--- Material for the task ---
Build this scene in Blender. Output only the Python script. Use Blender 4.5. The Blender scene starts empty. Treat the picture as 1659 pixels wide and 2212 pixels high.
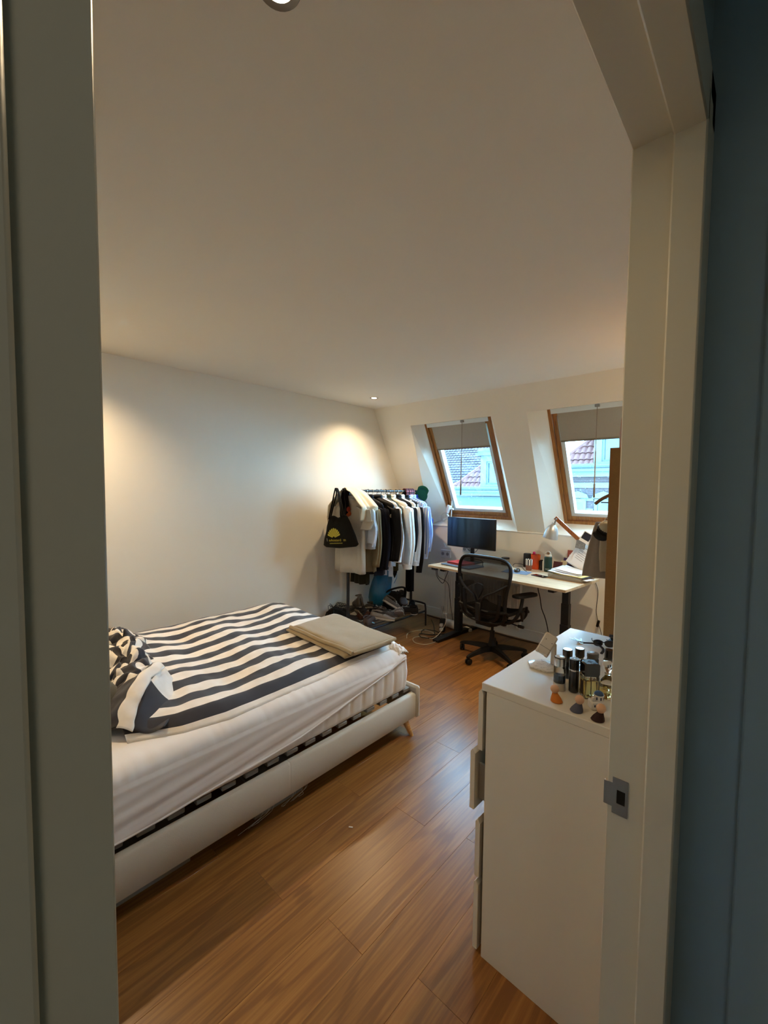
import bpy, math, random
from mathutils import Matrix, Vector, noise
R = math.radians
pi = math.pi
C = bpy.context.scene.collection

# ------------------------------------------------------------------ camera, sky, exposure, daylight
FPX, YAW, PITCH, ROLL, EYE = 916.13, R(42.458), R(3.123), R(-0.542), 1.67
def setup_camera():
    f = Vector((-math.sin(YAW)*math.cos(PITCH), math.cos(YAW)*math.cos(PITCH), -math.sin(PITCH)))
    r = Vector((math.cos(YAW), math.sin(YAW), 0)); d = f.cross(r)
    r2 = r*math.cos(ROLL) + d*math.sin(ROLL); d2 = d*math.cos(ROLL) - r*math.sin(ROLL)
    u = -d2
    cd = bpy.data.cameras.new('camera'); co = bpy.data.objects.new('camera', cd); C.objects.link(co)
    co.matrix_world = Matrix(((r2.x, u.x, -f.x, 0), (r2.y, u.y, -f.y, 0), (r2.z, u.z, -f.z, EYE), (0, 0, 0, 1)))
    cd.sensor_fit = 'HORIZONTAL'; cd.sensor_width = 36; cd.lens = FPX/1659*36
    cd.clip_start = 0.004; cd.clip_end = 200
    bpy.context.scene.camera = co
setup_camera()
w = bpy.data.worlds.new('overcast_sky'); bpy.context.scene.world = w; w.use_nodes = True
bg = w.node_tree.nodes['Background']; bg.inputs[0].default_value = (0.32, 0.68, 1.0, 1); bg.inputs[1].default_value = 18.0
vs = bpy.context.scene.view_settings
vs.view_transform = 'Standard'; vs.look = 'None'; vs.exposure = 0.92; vs.gamma = 1.0; vs.use_curve_mapping = False
DOWNLIGHT_W = 64.0        # each recessed ceiling spot (the dim ones take a share)
HALL_W = 1.9              # unseen fill light added to brighten the landing
WARM = (1.0, 0.74, 0.44)

# ------------------------------------------------------------------ helpers
def hexc(h, a=1.0):
    h = h.lstrip('#'); o = []
    for i in (0, 2, 4):
        c = int(h[i:i+2], 16)/255
        o.append(c/12.92 if c <= 0.04045 else ((c+0.055)/1.055)**2.4)
    return (*o, a)
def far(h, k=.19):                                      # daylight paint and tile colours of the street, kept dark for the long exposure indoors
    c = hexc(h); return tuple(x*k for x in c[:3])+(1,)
MATS = {}
def mat(name, col, rough=0.6, metal=0.0, vary=0.06, scale=20.0, bump=0.0, bscale=None, spec=0.5, trans=0.0, sheen=0.0, coat=0.0, alpha=1.0, sss=0.0):
    """Principled material whose colour drifts a little with noise and that may carry fine relief."""
    if name in MATS: return MATS[name]
    m = bpy.data.materials.new(name); m.use_nodes = True; n = m.node_tree.nodes; l = m.node_tree.links
    b = n['Principled BSDF']; c = hexc(col) if isinstance(col, str) else col
    tc = n.new('ShaderNodeTexCoord'); nz = n.new('ShaderNodeTexNoise'); nz.inputs['Scale'].default_value = scale
    nz.inputs['Detail'].default_value = 4
    l.new(tc.outputs['Object'], nz.inputs['Vector'])
    mx = n.new('ShaderNodeMix'); mx.data_type = 'RGBA'
    mx.inputs[6].default_value = tuple(min(1, x*(1-vary)) for x in c[:3])+(1,)
    mx.inputs[7].default_value = tuple(min(1, x*(1+vary)) for x in c[:3])+(1,)
    l.new(nz.outputs['Fac'], mx.inputs[0]); l.new(mx.outputs[2], b.inputs['Base Color'])
    b.inputs['Roughness'].default_value = rough; b.inputs['Metallic'].default_value = metal
    b.inputs['Specular IOR Level'].default_value = spec
    b.inputs['Transmission Weight'].default_value = trans
    b.inputs['Sheen Weight'].default_value = sheen; b.inputs['Coat Weight'].default_value = coat
    b.inputs['Alpha'].default_value = alpha
    if bump:
        n2 = n.new('ShaderNodeTexNoise'); n2.inputs['Scale'].default_value = bscale or scale*4; n2.inputs['Detail'].default_value = 3
        l.new(tc.outputs['Object'], n2.inputs['Vector'])
        bp = n.new('ShaderNodeBump'); bp.inputs['Strength'].default_value = bump; bp.inputs['Distance'].default_value = 0.01
        l.new(n2.outputs['Fac'], bp.inputs['Height']); l.new(bp.outputs['Normal'], b.inputs['Normal'])
    MATS[name] = m; return m
def nodes_of(m): return m.node_tree.nodes, m.node_tree.links, m.node_tree.nodes['Principled BSDF']
def ramp(n, stops, interp='LINEAR'):
    r = n.new('ShaderNodeValToRGB'); r.color_ramp.interpolation = interp
    e = r.color_ramp.elements
    e[0].position, e[0].color = stops[0]; e[1].position, e[1].color = stops[-1]
    for p, c in stops[1:-1]:
        x = e.new(p); x.color = c
    return r
def glass_mat(name, tint=(1, 1, 1, 1), gloss=0.08, rough=0.02):
    if name in MATS: return MATS[name]
    m = bpy.data.materials.new(name); m.use_nodes = True; n = m.node_tree.nodes; l = m.node_tree.links; n.clear()
    o = n.new('ShaderNodeOutputMaterial'); t = n.new('ShaderNodeBsdfTransparent'); g = n.new('ShaderNodeBsdfGlossy')
    t.inputs[0].default_value = tint; g.inputs['Roughness'].default_value = rough
    fr = n.new('ShaderNodeFresnel'); ge = n.new('ShaderNodeNewGeometry'); io = n.new('ShaderNodeMapRange')
    io.inputs[3].default_value = 1.45; io.inputs[4].default_value = 1/1.45; l.new(ge.outputs['Backfacing'], io.inputs[0]); l.new(io.outputs[0], fr.inputs[0])
    ad = n.new('ShaderNodeMath'); ad.operation = 'MULTIPLY'; ad.inputs[1].default_value = gloss/0.04
    l.new(fr.outputs[0], ad.inputs[0]); ad.use_clamp = True
    mx = n.new('ShaderNodeMixShader'); l.new(ad.outputs[0], mx.inputs[0]); l.new(t.outputs[0], mx.inputs[1]); l.new(g.outputs[0], mx.inputs[2])
    l.new(mx.outputs[0], o.inputs[0]); MATS[name] = m; return m

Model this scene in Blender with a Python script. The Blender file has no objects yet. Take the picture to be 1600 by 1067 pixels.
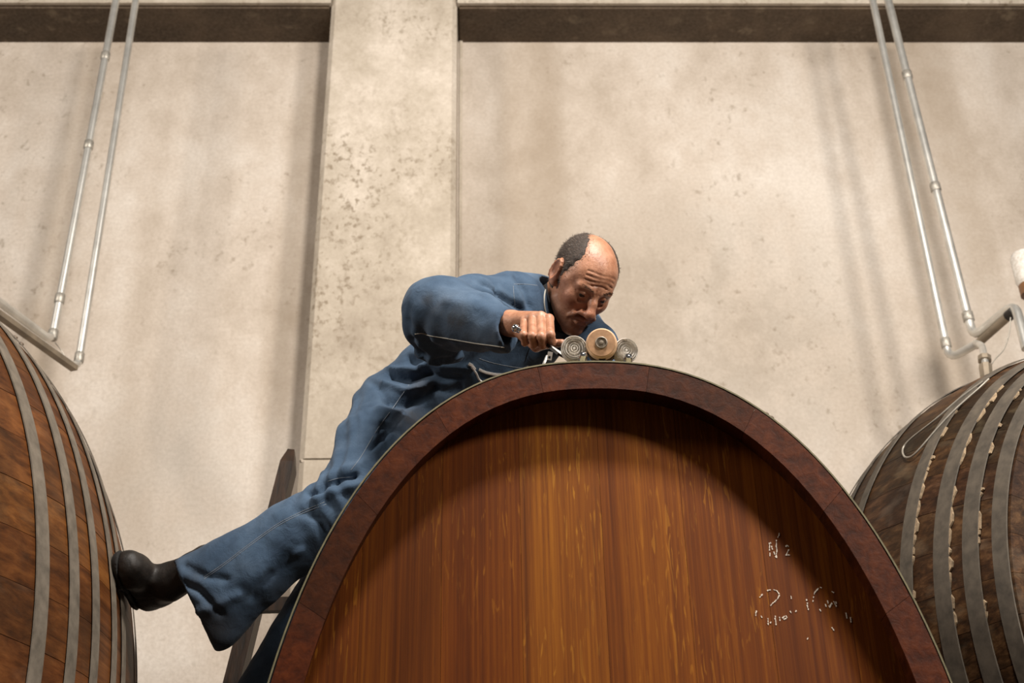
import bpy, math, random
import numpy as np
from math import sin, cos, pi, radians, sqrt, floor
from mathutils import Matrix, Vector
random.seed(7); RNG = np.random.default_rng(7)
S = bpy.context.scene; COL = S.collection

# ------------------------------------------------------------------ camera
FPX = 2000.0
CAM = np.array([0.0, 0.0, 1.6])
def cam_axes(th, roll, yaw):
    th, roll, yaw = map(radians, (th, roll, yaw))
    v = np.array([sin(yaw)*cos(th), cos(yaw)*cos(th), sin(th)])
    r = np.array([cos(yaw), -sin(yaw), 0.0]); u = np.cross(r, v)
    r2 = r*cos(roll) + u*sin(roll)
    return r2, np.cross(r2, v), v
AR, AU, AV = cam_axes(29.5, -1.1, 1.6)
cd = bpy.data.cameras.new('camera'); co = bpy.data.objects.new('camera', cd); COL.objects.link(co)
cd.sensor_width = 36; cd.lens = FPX/1600*36; cd.clip_start = .05
co.matrix_world = Matrix(((AR[0], AU[0], -AV[0], CAM[0]), (AR[1], AU[1], -AV[1], CAM[1]), (AR[2], AU[2], -AV[2], CAM[2]), (0, 0, 0, 1)))
S.camera = co
cd.dof.use_dof = True; cd.dof.focus_distance = 2.95; cd.dof.aperture_fstop = 5.0
def at(px, py, Y):                       # world point on the plane y = Y seen at that pixel of the photograph
    d = AV + AR*(px-800)/FPX - AU*(py-533.5)/FPX
    return CAM + d*(Y/d[1])
def project(P):
    P = np.asarray(P, float) - CAM; d = P@AV
    return np.stack([800+FPX*(P@AR)/d, 533.5-FPX*(P@AU)/d], -1)

# ------------------------------------------------------------------ light and exposure
S.view_settings.view_transform = 'Standard'; S.view_settings.look = 'None'
S.view_settings.gamma = 1; S.view_settings.use_curve_mapping = False
S.view_settings.exposure = 0.30
w = bpy.data.worlds.new('world'); S.world = w; w.use_nodes = True
w.node_tree.nodes['Background'].inputs[0].default_value = (1.0, .92, .84, 1)
w.node_tree.nodes['Background'].inputs[1].default_value = 0.045
def area(name, loc, to, power, size, col):
    l = bpy.data.lights.new(name, 'AREA'); l.energy = power; l.size = size; l.color = col; l.shape = 'DISK'
    o = bpy.data.objects.new(name, l); COL.objects.link(o); o.location = loc
    o.rotation_euler = (Vector(to)-Vector(loc)).to_track_quat('-Z', 'Y').to_euler(); return o
area('hall_lamp', (3.4, -.6, 5.0), (.3, 3.0, 3.0), 190, .85, (1.0, .925, .84))
area('hall_lamp', (-4.4, .3, 5.6), (.0, 4.0, 3.4), 150, 1.1, (1.0, .92, .83))
area('hall_lamp', (.7, .75, 5.75), (.2, 3.3, 3.3), 170, .55, (1.0, .94, .87))

# ------------------------------------------------------------------ node helpers
class NT:
    def __init__(s, name):
        s.m = bpy.data.materials.new(name); s.m.use_nodes = True; s.t = s.m.node_tree
        s.b = s.t.nodes['Principled BSDF']; s.L = s.t.links
        s.tc = s.n('ShaderNodeTexCoord')
    def n(s, typ, **kw):
        x = s.t.nodes.new(typ)
        for k, v in kw.items(): setattr(x, k, v)
        return x
    def ln(s, a, b): s.L.new(a, b)
    def mapping(s, scale, coord='Object', rot=(0, 0, 0), loc=(0, 0, 0)):
        x = s.n('ShaderNodeMapping'); x.inputs['Scale'].default_value = scale; x.inputs['Rotation'].default_value = rot
        x.inputs['Location'].default_value = loc; s.ln(s.tc.outputs[coord], x.inputs[0]); return x.outputs[0]
    def noise(s, vec, scale=5, detail=4, rough=.5, dist=0):
        x = s.n('ShaderNodeTexNoise'); x.inputs['Scale'].default_value = scale; x.inputs['Detail'].default_value = detail
        x.inputs['Roughness'].default_value = rough; x.inputs['Distortion'].default_value = dist
        if vec is not None: s.ln(vec, x.inputs['Vector'])
        return x.outputs[0]
    def ramp(s, fac, stops):
        x = s.n('ShaderNodeValToRGB'); e = x.color_ramp.elements
        while len(e) < len(stops): e.new(.5)
        for k, (p, c) in enumerate(stops):
            e[k].position = p; e[k].color = (c, c, c, 1) if not hasattr(c, '__len__') else tuple(c)+(1,)
        s.ln(fac, x.inputs[0]); return x.outputs[0]
    def mix(s, fac, a, b, mode='MIX'):
        x = s.n('ShaderNodeMix', data_type='RGBA', blend_type=mode)
        for v, i in ((fac, 0), (a, 6), (b, 7)):
            if hasattr(v, 'links') or hasattr(v, 'is_linked'): s.ln(v, x.inputs[i])
            elif i == 0: x.inputs[0].default_value = v
            else: x.inputs[i].default_value = (v if hasattr(v, '__len__') else (v, v, v))+(1,) if hasattr(v, '__len__') else (v, v, v, 1)
        return x.outputs[2]
    def math(s, op, a, b=0.0, clamp=False):
        x = s.n('ShaderNodeMath', operation=op, use_clamp=clamp)
        for v, i in ((a, 0), (b, 1)):
            if hasattr(v, 'is_linked'): s.ln(v, x.inputs[i])
            else: x.inputs[i].default_value = v
        return x.outputs[0]
    def bump(s, h, strength=.3, dist=.01, prev=None):
        x = s.n('ShaderNodeBump'); x.inputs['Strength'].default_value = strength; x.inputs['Distance'].default_value = dist
        s.ln(h, x.inputs['Height'])
        if prev is not None: s.ln(prev, x.inputs['Normal'])
        return x.outputs[0]
    def out(s, col=None, rough=None, metal=None, nrm=None):
        for v, k in ((col, 'Base Color'), (rough, 'Roughness'), (metal, 'Metallic'), (nrm, 'Normal')):
            if v is None: continue
            if hasattr(v, 'is_linked'): s.ln(v, s.b.inputs[k])
            else: s.b.inputs[k].default_value = tuple(v)+(1,) if hasattr(v, '__len__') else v
        return s.m

M = {}
def concrete(name, c0, c1, c2, blot, streak=False):
    t = NT(name)
    big = t.noise(t.mapping((1, 1, .55)), 1.5, 3, .55)
    mid = t.noise(t.mapping((1, 1, .8), loc=(3, 1, 2)), 7, 6, .65)
    fine = t.noise(t.mapping((1, 1, 1)), 60, 5, .7)
    col = t.ramp(t.math('ADD', t.math('MULTIPLY', big, .6), t.math('MULTIPLY', mid, .4)), [(.34, c0), (.5, c1), (.64, c2)])
    if streak:                                   # broad grey-brown damp patch and a spotted patch low on the left
        for (px, py), rad_, k_ in (((1040, 470), (1.15, 1, .75), .62), ((1230, 620), (.6, 1, .5), .4), ((250, 740), (.42, 1, .5), .35)):
            q = at(px, py, 4.9); mp_ = t.n('ShaderNodeMapping'); mp_.vector_type = 'POINT'; mp_.inputs['Scale'].default_value = tuple(1/r for r in rad_)
            mp_.inputs['Location'].default_value = tuple(-a/r for a, r in zip(q, rad_)); t.ln(t.tc.outputs['Object'], mp_.inputs[0])
            gl = t.n('ShaderNodeTexGradient', gradient_type='SPHERICAL'); t.ln(mp_.outputs[0], gl.inputs[0])
            f_ = t.math('MULTIPLY', t.ramp(gl.outputs[0], [(0.0, 0.0), (.7, 1.0)]), t.ramp(mid, [(.38, .35), (.58, 1.0)]))
            col = t.mix(t.math('MULTIPLY', f_, k_), col, (.27, .22, .165))
        # broad vertical bands, soft pipe shadows painted into the wall colour
        st = t.noise(t.mapping((1, 1, .04), loc=(.37, 0, 0)), 2.3, 2, .4)
        col = t.mix(t.ramp(st, [(.5, 0.0), (.66, .42)]), col, (.27, .205, .14))
    sp = t.noise(t.mapping((1, 1, .8), loc=(9, 2, 5)), blot[0], 4, .6)
    spm = t.math('MULTIPLY', t.ramp(sp, [(blot[1], 0.0), (blot[1]+.14, 1.0)]), t.ramp(t.noise(t.mapping((1, 1, 1), loc=(4, 4, 1)), 1.4, 2), [(.42, 0.0), (.6, blot[2])]))
    col = t.mix(spm, col, (.19, .145, .095))
    col = t.mix(t.ramp(fine, [(.3, .28), (.62, 0.0)]), col, (.23, .18, .13))
    n = t.bump(fine, .25, .004); n = t.bump(mid, .3, .012, n)
    return t.out(col, .93, 0, n)
M['wall'] = concrete('plastered concrete', (.40, .335, .27), (.53, .46, .39), (.62, .56, .495), (24, .60, .6), True)
M['pillar'] = concrete('cast concrete', (.29, .24, .185), (.44, .38, .305), (.60, .53, .45), (38, .53, .8))
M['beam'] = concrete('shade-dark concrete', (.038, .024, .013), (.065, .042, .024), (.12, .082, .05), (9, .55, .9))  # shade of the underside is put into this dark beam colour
M['floor'] = concrete('floor concrete', (.10, .08, .06), (.13, .1, .08), (.16, .13, .1), (9, .6, .5))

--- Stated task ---
Everything from the top line of the data down to and including the line with "C = bpy.context.scene.collection" is to be copied, except the pictures.

--- Complete answer ---
Build this scene in Blender. Output only the Python script. Use Blender 4.5. The Blender scene starts empty. Treat the picture as 1659 pixels wide and 2212 pixels high.
import bpy, math, random
from mathutils import Matrix, Vector, noise
R = math.radians
pi = math.pi
C = bpy.context.scene.collection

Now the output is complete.